Si conferma la necessità, in forza del principio generale sancito dall’art. 2697, primo comma, c.c., che la ditta danneggiata debba provare gli elementi costitutivi del danno, non solo la prova dell’an e del quantum del danno, ma anche dell’utile che in concreto avrebbe conseguito, qualora fosse risultata aggiudicataria dell’appalto.

Il Consiglio conferma l’inammissibilità del ristoro delle voci di danno connesse alle spese e ai costi sostenuti per la preparazione dell’offerta e per la partecipazione alla procedura (Cons. Stato, V, 12 maggio 2016, n. 1904) e non riconosce il danno esistenziale per nocumento all’immagine, in mancanza di una specifica allegazione, che dimostri le modifiche in senso peggiorativo derivanti dall’illecito nella sfera giuridica del danneggiato.

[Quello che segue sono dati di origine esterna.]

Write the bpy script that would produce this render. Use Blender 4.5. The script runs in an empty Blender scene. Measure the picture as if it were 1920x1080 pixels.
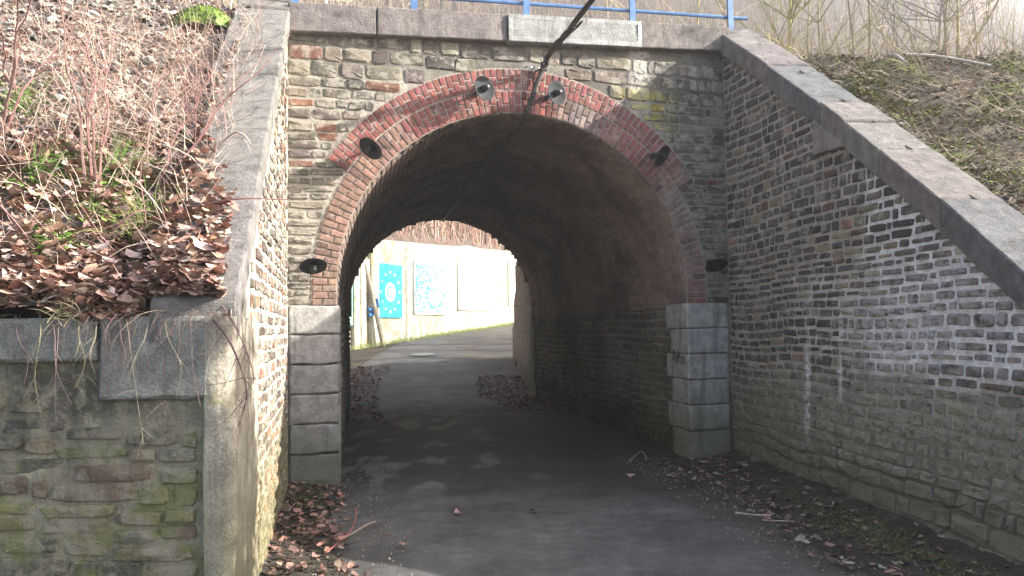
import bpy, math, random
import numpy as np
from math import sin, cos, pi, radians, sqrt, atan2, exp, floor
from mathutils import Vector, Matrix, noise, Euler
random.seed(11)
rnd = random.random
def U(a, b): return a + (b - a) * random.random()

# ------------------------------------------------------------------ camera
sc = bpy.context.scene
H = 1.5
cam_d = bpy.data.cameras.new('camera'); cam = bpy.data.objects.new('camera', cam_d)
sc.collection.objects.link(cam); sc.camera = cam
cam_d.sensor_width = 36; cam_d.lens = 28.125; cam_d.clip_end = 600; cam_d.clip_start = .05
PITCH, ROLL = radians(2.94), radians(-.9)
CR = Matrix.Rotation(pi/2 + PITCH, 3, 'X') @ Matrix.Rotation(ROLL, 3, 'Z')
cam.matrix_world = Matrix.Translation((0, 0, H)) @ CR.to_4x4()
CP = Vector((0, 0, H))

# ------------------------------------------------------------------ light
SUN_AZ, SUN_EL = -1.5, 25.5        # azimuth from +X towards +Y
w = bpy.data.worlds.new('World'); sc.world = w; w.use_nodes = True
nt = w.node_tree; nt.nodes.clear()
sky = nt.nodes.new('ShaderNodeTexSky'); sky.sky_type = 'NISHITA'; sky.sun_disc = False
sky.sun_elevation = radians(SUN_EL); sky.sun_rotation = radians(90 - SUN_AZ)
sky.dust_density = 3.0; sky.air_density = 1.0
bg = nt.nodes.new('ShaderNodeBackground'); bg.inputs[1].default_value = .115
wo = nt.nodes.new('ShaderNodeOutputWorld')
nt.links.new(sky.outputs[0], bg.inputs[0]); nt.links.new(bg.outputs[0], wo.inputs[0])
sd = bpy.data.lights.new('sun', 'SUN'); sd.energy = 5.0; sd.angle = radians(.5); sd.color = (1, .93, .84)
so = bpy.data.objects.new('sun', sd); sc.collection.objects.link(so)
Ldir = Vector((cos(radians(SUN_EL))*cos(radians(SUN_AZ)), cos(radians(SUN_EL))*sin(radians(SUN_AZ)), sin(radians(SUN_EL))))
so.rotation_euler = Ldir.to_track_quat('Z', 'Y').to_euler(); so.location = Ldir * 40
sc.view_settings.view_transform = 'Standard'; sc.view_settings.look = 'None'
sc.view_settings.gamma = 1; sc.view_settings.exposure = 2.2
sc.view_settings.use_curve_mapping = False

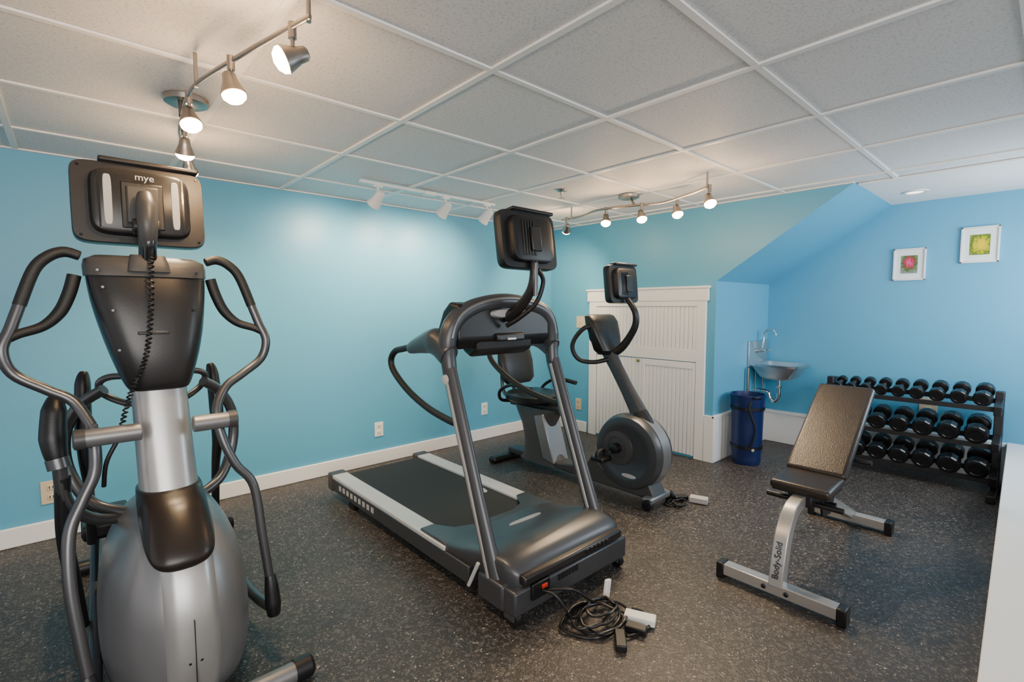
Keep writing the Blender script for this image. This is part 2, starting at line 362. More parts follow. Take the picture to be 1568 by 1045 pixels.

Viene, invece, accolta l’istanza risarcitoria sotto il profilo del lucro cessante da mancata esplicazione di un’attività d’impresa, pari al mancato utile ritraibile e determinato sulla base dell’offerta presentata dalla ditta e sotto il profilo del danno curriculare, perché ingiustamente privata dell’esecuzione di un appalto che avrebbe potuto incrementare il proprio avviamento per la parte relativa al curriculum professionale, da intendersi anche come immagine e prestigio professionale, al di là dell’incremento degli specifici requisiti di qualificazione e di partecipazione alle singole gare.

Il Collegio si avvale, quindi, del criterio di valutazione equitativa del danno di cui all’articolo 1226 cod. civ. per determinare l’ammontare del danno risarcibile, che, avente la natura di credito di valore, va incrementato della rivalutazione monetaria e dalla data di pubblicazione della sentenza fino al soddisfo degli interessi nella misura del saggio legale.